A sustainable approach to scalable production of a graphene based flame retardant using waste fish deoxyribonucleic acid

© 2019 Elsevier Ltd Graphene based flame retardants have gained increasing attention among researchers due to some interesting properties such as the tortuous path effect. Nonetheless, their complex, unsustainable, eco-unfriendly, and costly production hinder their adoption in various fields. Here, we used waste deoxyribonucleic acid, generated by the fishing industry, as a sustainable source of phosphorus and nitrogen to functionalize graphene nanomaterials. Our scalable and one-step approach, which employs waste-derived deoxyribonucleic acid as a green modifier in the ball milling process, is capable of producing the deoxyribonucleic acid-functionalized graphene nanoplatelets from graphite with high production yield, high oxygen, nitrogen and phosphorus contents, and high water dispersion concentration. Such a synthesized approach led to the exfoliated nanoplatelets, mostly consisting of layers with a thickness <9 nm and a lateral size of 300–600 nm, with the Brunauer–Emmett–Teller specific surface area of ∼180 m2/g.
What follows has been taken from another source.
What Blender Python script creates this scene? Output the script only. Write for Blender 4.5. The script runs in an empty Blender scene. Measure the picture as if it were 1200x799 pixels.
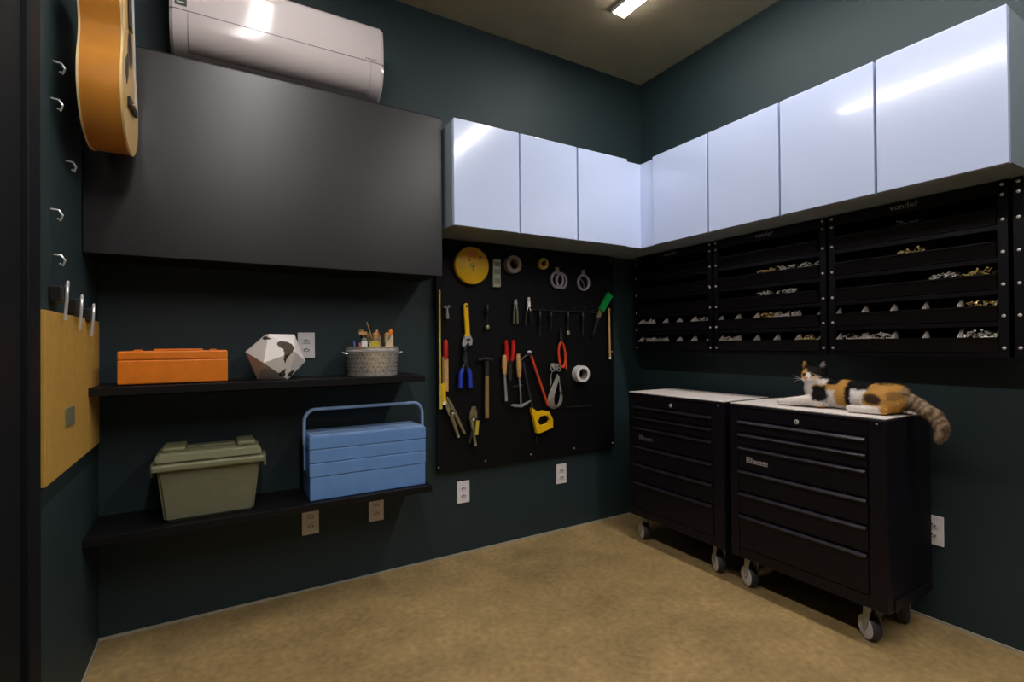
import bpy, bmesh, math, random
from mathutils import Vector, Matrix, noise
random.seed(7)
PI = math.pi
scene = bpy.context.scene
COL = scene.collection

# ------------------------------------------------------------------ camera
cam_d = bpy.data.cameras.new('camera')
cam_d.sensor_width = 36.0
cam_d.lens = 36.0 * 590.5 / 1200.0
cam_d.clip_start = 0.02
cam = bpy.data.objects.new('camera', cam_d)
COL.objects.link(cam)
Rv = Vector((0.86110055, -0.50837349, -0.00788972))
Uv = Vector((0.00318785, -0.01011898, 0.99994372))
Fv = Vector((0.50842471, 0.86107723, 0.00709284))
cam.matrix_world = Matrix(((Rv.x, Uv.x, -Fv.x, 0.0), (Rv.y, Uv.y, -Fv.y, 0.0), (Rv.z, Uv.z, -Fv.z, 1.15), (0, 0, 0, 1)))
scene.camera = cam

# ------------------------------------------------------------------ world and exposure (closed room: almost no sky)
world = bpy.data.worlds.new('world'); scene.world = world
world.use_nodes = True
world.node_tree.nodes['Background'].inputs[0].default_value = (0.5, 0.55, 0.6, 1)
world.node_tree.nodes['Background'].inputs[1].default_value = 0.02
vs = scene.view_settings
vs.view_transform = 'Standard'; vs.look = 'None'; vs.gamma = 1.0; vs.use_curve_mapping = False
vs.exposure = 1.05
LAMP_STRENGTH = 26.0          # the two ceiling LED strips, the room's only lamps

# room planes
XL, XR, YB, YF, ZC = -0.395, 2.55, 2.54, -2.2, 2.94

# ------------------------------------------------------------------ materials
def lin(c):
    return tuple((v / 12.92 if v <= 0.04045 else ((v + 0.055) / 1.055) ** 2.4) for v in (x / 255.0 for x in c))
def pm(name, rgb, rough=0.5, metal=0.0, var=0.12, scale=18.0, bump=0.0, coat=0.0, spec=0.5, emit=None):
    m = bpy.data.materials.new(name); m.use_nodes = True
    nt = m.node_tree; n = nt.nodes; b = n['Principled BSDF']
    c = lin(rgb)
    tc = n.new('ShaderNodeTexCoord'); nz = n.new('ShaderNodeTexNoise')
    nz.inputs['Scale'].default_value = scale; nz.inputs['Detail'].default_value = 5
    nt.links.new(tc.outputs['Object'], nz.inputs['Vector'])
    rp = n.new('ShaderNodeValToRGB')
    rp.color_ramp.elements[0].position = 0.3; rp.color_ramp.elements[1].position = 0.7
    rp.color_ramp.elements[0].color = (*[v * (1 - var) for v in c], 1)
    rp.color_ramp.elements[1].color = (*[min(1, v * (1 + var)) for v in c], 1)
    nt.links.new(nz.outputs['Fac'], rp.inputs['Fac'])
    nt.links.new(rp.outputs['Color'], b.inputs['Base Color'])
    b.inputs['Roughness'].default_value = rough; b.inputs['Metallic'].default_value = metal
    b.inputs['Coat Weight'].default_value = coat; b.inputs['Coat Roughness'].default_value = 0.06
    b.inputs['Specular IOR Level'].default_value = spec
    if bump:
        bp = n.new('ShaderNodeBump'); bp.inputs['Strength'].default_value = bump; bp.inputs['Distance'].default_value = 0.004
        n2 = n.new('ShaderNodeTexNoise'); n2.inputs['Scale'].default_value = scale * 6; n2.inputs['Detail'].default_value = 4
        nt.links.new(tc.outputs['Object'], n2.inputs['Vector'])
        nt.links.new(n2.outputs['Fac'], bp.inputs['Height']); nt.links.new(bp.outputs['Normal'], b.inputs['Normal'])
    if emit:
        b.inputs['Emission Color'].default_value = (*emit[0], 1); b.inputs['Emission Strength'].default_value = emit[1]
    return m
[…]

The remarkable effect of the deoxyribonucleic acid-functionalized graphene as an efficient and sustainable flame retardant on fire extinguishing of a wide range of polymer matrices including epoxy resin, polyvinyl alcohol, and polystyrene nanocomposites was successfully evidenced by achieving V-0 rating in UL-94 vertical burning tests. A multilayer char residue consisting of a compact layer and a porous layer was found to be the dominated mechanism in the fire extinguishing. The combination of deoxyribonucleic acid and graphene can result in manufacturing value-added green flame retardants from indirect reuse of fish waste, which can be suitable for high performance polymer nanocomposites including construction, automotive and aerospace. It is envisaged that the loop from fish waste to green flame retardants may come to be closed soon, which can be the main goal of the circular economy in cutting-edge applications.